What this task involves =
Write out the listing, please, but only from its first line through the line containing "sc = bpy.context.scene", exactly as given and without pictures.

Collected data =
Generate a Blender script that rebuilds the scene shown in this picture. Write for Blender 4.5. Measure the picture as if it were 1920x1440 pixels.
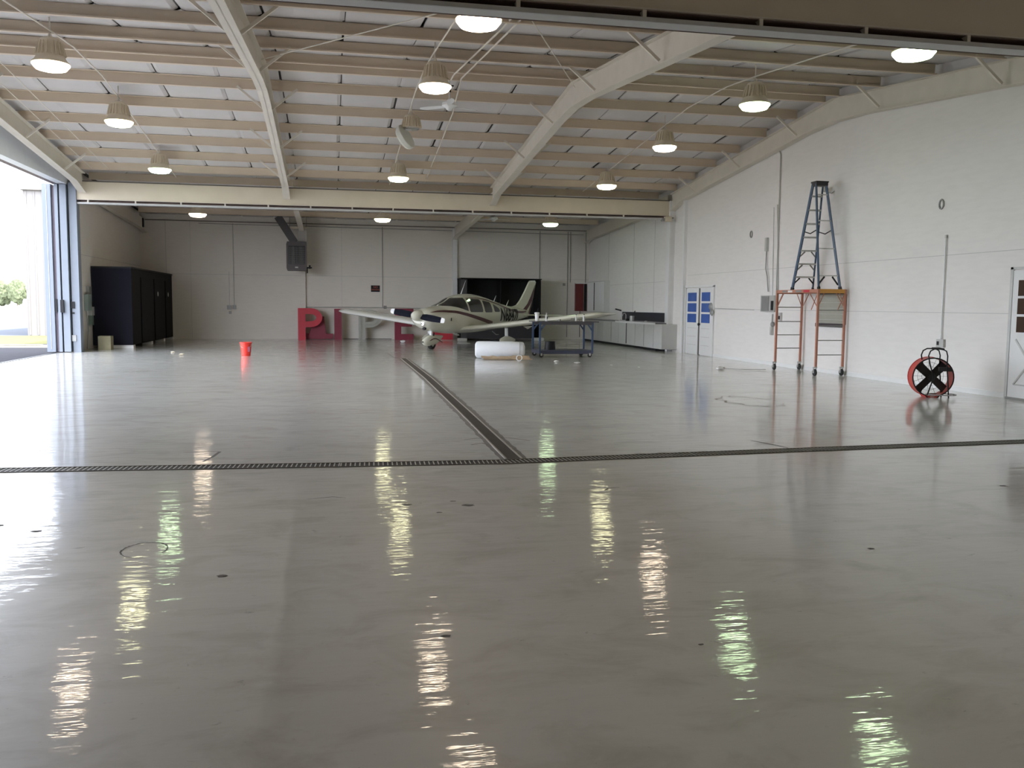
import bpy, bmesh, math, random
from mathutils import Vector, Matrix
R = math.radians
random.seed(7)
col = bpy.context.scene.collection
for o in list(bpy.data.objects): bpy.data.objects.remove(o)
sc = bpy.context.scene

# ---------------------------------------------------------------- camera, world, sun, exposure
cam = bpy.data.cameras.new('camera'); cam.sensor_width = 36; cam.lens = 36*1669.5/1920
cam.clip_end = 2000; cam.clip_start = 0.05
co = bpy.data.objects.new('camera', cam); col.objects.link(co); sc.camera = co
yaw, pit, rol = R(11.498), R(5.0835), R(0.5128)
fwd = Vector((math.sin(yaw)*math.cos(pit), math.cos(yaw)*math.cos(pit), -math.sin(pit)))
rt = Vector((math.cos(yaw), -math.sin(yaw), 0)); up = rt.cross(fwd)
r2 = rt*math.cos(rol)+up*math.sin(rol); u2 = -rt*math.sin(rol)+up*math.cos(rol)
M = Matrix((r2, u2, -fwd)).transposed().to_4x4(); M.translation = (0, 0, 1.5)
co.matrix_world = M

SKY = 8.1
w = bpy.data.worlds.new('overcast sky'); sc.world = w; w.use_nodes = True
bg = w.node_tree.nodes['Background']; bg.inputs[0].default_value = (0.84, 0.89, 1.0, 1); bg.inputs[1].default_value = SKY
sun = bpy.data.lights.new('sun', 'SUN'); sun.energy = 9.0; sun.angle = R(3); sun.color = (1, 0.95, 0.85)
so = bpy.data.objects.new('sun', sun); col.objects.link(so)
so.rotation_euler = Vector((-0.55, 0.22, -1)).to_track_quat('-Z', 'Y').to_euler()
sc.view_settings.view_transform = 'Standard'; sc.view_settings.look = 'None'
sc.view_settings.exposure = 0.50; sc.view_settings.gamma = 1.0; sc.view_settings.use_curve_mapping = False
try:
    sc.cycles.max_bounces = 10; sc.cycles.diffuse_bounces = 7; sc.cycles.use_denoising = True
    sc.cycles.sample_clamp_indirect = 6
except Exception: pass

# ---------------------------------------------------------------- materials
MATS = {}
def mat(name, c, rough=0.6, metal=0.0, var=0.08, scale=6.0, bump=0.0, emit=None, coat=0.0, spec=0.5, dist=0.02):
    if name in MATS: return MATS[name]
    m = bpy.data.materials.new(name); m.use_nodes = True; nt = m.node_tree; N = nt.nodes; L = nt.links
    b = N['Principled BSDF']; b.inputs['Roughness'].default_value = rough; b.inputs['Metallic'].default_value = metal
    b.inputs['Coat Weight'].default_value = coat; b.inputs['Specular IOR Level'].default_value = spec
    tc = N.new('ShaderNodeTexCoord'); nz = N.new('ShaderNodeTexNoise')
    nz.inputs['Scale'].default_value = scale; nz.inputs['Detail'].default_value = 5
    L.new(tc.outputs['Object'], nz.inputs['Vector'])
    mx = N.new('ShaderNodeMix'); mx.data_type = 'RGBA'
    mx.inputs[6].default_value = tuple(x*(1-var) for x in c)+(1,); mx.inputs[7].default_value = tuple(min(1, x*(1+var)) for x in c)+(1,)
    L.new(nz.outputs['Fac'], mx.inputs[0]); L.new(mx.outputs[2], b.inputs['Base Color'])
    if bump:
        bp = N.new('ShaderNodeBump'); bp.inputs['Strength'].default_value = bump; bp.inputs['Distance'].default_value = dist
        L.new(nz.outputs['Fac'], bp.inputs['Height']); L.new(bp.outputs['Normal'], b.inputs['Normal'])
    if emit:
        b.inputs['Emission Color'].default_value = tuple(emit[:3])+(1,); b.inputs['Emission Strength'].default_value = emit[3]
    MATS[name] = m; return m

def wall_mat(name, c):
    m = mat(name, c, 0.55, var=0.03, scale=1.2)
    nt = m.node_tree; N = nt.nodes; L = nt.links; b = N['Principled BSDF']
    tc = N.new('ShaderNodeTexCoord'); mp = N.new('ShaderNodeMapping'); mp.inputs['Scale'].default_value = (0.9, 0.9, 5)
    n2 = N.new('ShaderNodeTexNoise'); n2.inputs['Scale'].default_value = 3; n2.inputs['Detail'].default_value = 6
    L.new(tc.outputs['Object'], mp.inputs[0]); L.new(mp.outputs[0], n2.inputs['Vector'])
    rp = N.new('ShaderNodeValToRGB'); rp.color_ramp.elements[0].position = 0.35; rp.color_ramp.elements[0].color = (0.9, 0.9, 0.9, 1)
    rp.color_ramp.elements[1].position = 0.6; rp.color_ramp.elements[1].color = (1, 1, 1, 1)
    mm = N.new('ShaderNodeMix'); mm.data_type = 'RGBA'; mm.blend_type = 'MULTIPLY'; mm.inputs[0].default_value = 0.35
    src = b.inputs['Base Color'].links[0].from_socket
    L.new(n2.outputs['Fac'], rp.inputs[0]); L.new(src, mm.inputs[6]); L.new(rp.outputs[0], mm.inputs[7]); L.new(mm.outputs[2], b.inputs['Base Color'])
    bp = N.new('ShaderNodeBump'); bp.inputs['Strength'].default_value = 0.06; bp.inputs['Distance'].default_value = 0.02
    L.new(n2.outputs['Fac'], bp.inputs['Height']); L.new(bp.outputs['Normal'], b.inputs['Normal'])
    return m

def floor_mat():
    m = bpy.data.materials.new('worn epoxy floor'); m.use_nodes = True; nt = m.node_tree; N = nt.nodes; L = nt.links
    b = N['Principled BSDF']; tc = N.new('ShaderNodeTexCoord')
    def noise(sc_, det, mul=(1, 1, 1), rough=0.55, distn=0.0):
        mp = N.new('ShaderNodeMapping'); mp.inputs['Scale'].default_value = mul
        n = N.new('ShaderNodeTexNoise'); n.inputs['Scale'].default_value = sc_; n.inputs['Detail'].default_value = det
        n.inputs['Roughness'].default_value = rough; n.inputs['Distortion'].default_value = distn
        L.new(tc.outputs['Object'], mp.inputs[0]); L.new(mp.outputs[0], n.inputs['Vector']); return n.outputs['Fac']
    def ramp(src, stops):
        r = N.new('ShaderNodeValToRGB'); e = r.color_ramp.elements
        while len(e) > 1: e.remove(e[-1])
        e[0].position, e[0].color = stops[0][0], stops[0][1]
        for p, c in stops[1:]:
            q = e.new(p); q.color = c
        L.new(src, r.inputs[0]); return r.outputs[0]
    def g(v, t=(1, 1, 1)): return (v*t[0], v*t[1], v*t[2], 1)
    base = ramp(noise(0.35, 5), [(0.3, g(0.56, (1, .985, .94))), (0.7, g(0.64, (1, .99, .95)))])
    def mul(a, bsock, f=1.0):
        mm = N.new('ShaderNodeMix'); mm.data_type = 'RGBA'; mm.blend_type = 'MULTIPLY'; mm.inputs[0].default_value = f
        L.new(a, mm.inputs[6]); L.new(bsock, mm.inputs[7]); return mm.outputs[2]
    c = mul(base, ramp(noise(1.8, 8, (1, 1.6, 1), 0.65, 0.6), [(0.30, g(0.74, (1, .98, .93))), (0.52, g(1.0))]), 0.85)
    c = mul(c, ramp(noise(9, 9, (1, 1.4, 1), 0.7, 0.4), [(0.29, g(0.5)), (0.36, g(1.0))]), 0.8)
    c = mul(c, ramp(noise(30, 6, (0.25, 1.2, 1), 0.7, 1.5), [(0.27, g(0.55)), (0.33, g(1.0))]), 0.6)
    L.new(c, b.inputs['Base Color'])
    b.inputs['Roughness'].default_value = 0.40
    b.inputs['Coat Weight'].default_value = 0.9; b.inputs['Coat IOR'].default_value = 1.5
    rr = ramp(noise(2.2, 6), [(0.3, g(0.02)), (0.7, g(0.10))]); L.new(rr, b.inputs['Coat Roughness'])
    h1 = noise(1.1, 3, (1, 0.8, 1)); h2 = noise(7, 3, (0.4, 1.6, 1)); h3 = noise(38, 4)
    ma = N.new('ShaderNodeMath'); ma.operation = 'MULTIPLY_ADD'; ma.inputs[1].default_value = 0.42; L.new(h2, ma.inputs[0]); L.new(h1, ma.inputs[2])
    mb = N.new('ShaderNodeMath'); mb.operation = 'MULTIPLY_ADD'; mb.inputs[1].default_value = 0.02; L.new(h3, mb.inputs[0]); L.new(ma.outputs[0], mb.inputs[2])
    bp = N.new('ShaderNodeBump'); bp.inputs['Strength'].default_value = 1.0; bp.inputs['Distance'].default_value = 0.007
    L.new(mb.outputs[0], bp.inputs['Height']); L.new(bp.outputs['Normal'], b.inputs['Coat Normal'])
    return m

WALL = wall_mat('white painted masonry', (0.735, 0.71, 0.68))
WALLB = wall_mat('white painted block, dull', (0.70, 0.655, 0.60))
STEEL = mat('beige painted steel', (0.64, 0.565, 0.44), 0.5, var=0.07, scale=2.5)
PURL = mat('tan painted purlin', (0.62, 0.52, 0.405), 0.5, var=0.10, scale=1.5)
RAFT = mat('cream painted rafter', (0.66, 0.61, 0.53), 0.5, var=0.08, scale=3)
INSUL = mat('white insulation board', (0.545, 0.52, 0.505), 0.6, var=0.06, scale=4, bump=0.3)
DECK = mat('dark roof deck', (0.05, 0.045, 0.04), 0.8)
WHITE = mat('white paint', (0.72, 0.72, 0.71), 0.45, var=0.04)
BLUEW = mat('pale door steel', (0.80, 0.83, 0.87), 0.4, var=0.05)
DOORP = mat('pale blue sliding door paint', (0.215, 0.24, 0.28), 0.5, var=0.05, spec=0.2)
LAMP = mat('tan lamp housing', (0.66, 0.575, 0.44), 0.5, var=0.1)
GREY = mat('grey metal', (0.28, 0.28, 0.27), 0.45, 0.3, var=0.1)
LGREY = mat('light grey metal', (0.5, 0.5, 0.48), 0.4, 0.3, var=0.1)
BLACK = mat('black', (0.012, 0.012, 0.014), 0.6, var=0.2, spec=0.3)
RUB = mat('black rubber', (0.02, 0.02, 0.02), 0.7, var=0.2)
NAVY = mat('dark navy booth', (0.011, 0.011, 0.019), 0.85, var=0.2, scale=2, spec=0.2)
DARKB = mat('black booth board', (0.009, 0.0085, 0.009), 0.8, var=0.2, spec=0.2)
RED = mat('red letter paint', (0.50, 0.028, 0.05), 0.5, var=0.1)
DRED = mat('dark red letter paint', (0.22, 0.022, 0.045), 0.55, var=0.12)
ORANGE = mat('scaffold orange', (0.45, 0.20, 0.135), 0.5, var=0.18, scale=14)
OYEL = mat('scaffold yellow orange', (0.62, 0.30, 0.06), 0.5, var=0.12, scale=10)
LBLUE = mat('ladder blue fibreglass', (0.055, 0.095, 0.155), 0.45, var=0.15)
CARTB = mat('cart blue paint', (0.045, 0.075, 0.14), 0.4, var=0.2)
PLANE = mat('aircraft cream paint', (0.66, 0.65, 0.55), 0.22, var=0.02, coat=0.6)
PLANEW = mat('aircraft white paint', (0.74, 0.75, 0.74), 0.22, var=0.02, coat=0.6)
MAROON = mat('maroon stripe', (0.085, 0.022, 0.03), 0.3, var=0.1)
GLASS = mat('dark tinted glass', (0.028, 0.026, 0.028), 0.08, var=0.3, spec=0.9)
FLOOR = floor_mat()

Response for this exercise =
Generate a Blender script that rebuilds the scene shown in this picture. Write for Blender 4.5. Measure the picture as if it were 1920x1440 pixels.
import bpy, bmesh, math, random
from mathutils import Vector, Matrix
R = math.radians
random.seed(7)
col = bpy.context.scene.collection
for o in list(bpy.data.objects): bpy.data.objects.remove(o)
sc = bpy.context.scene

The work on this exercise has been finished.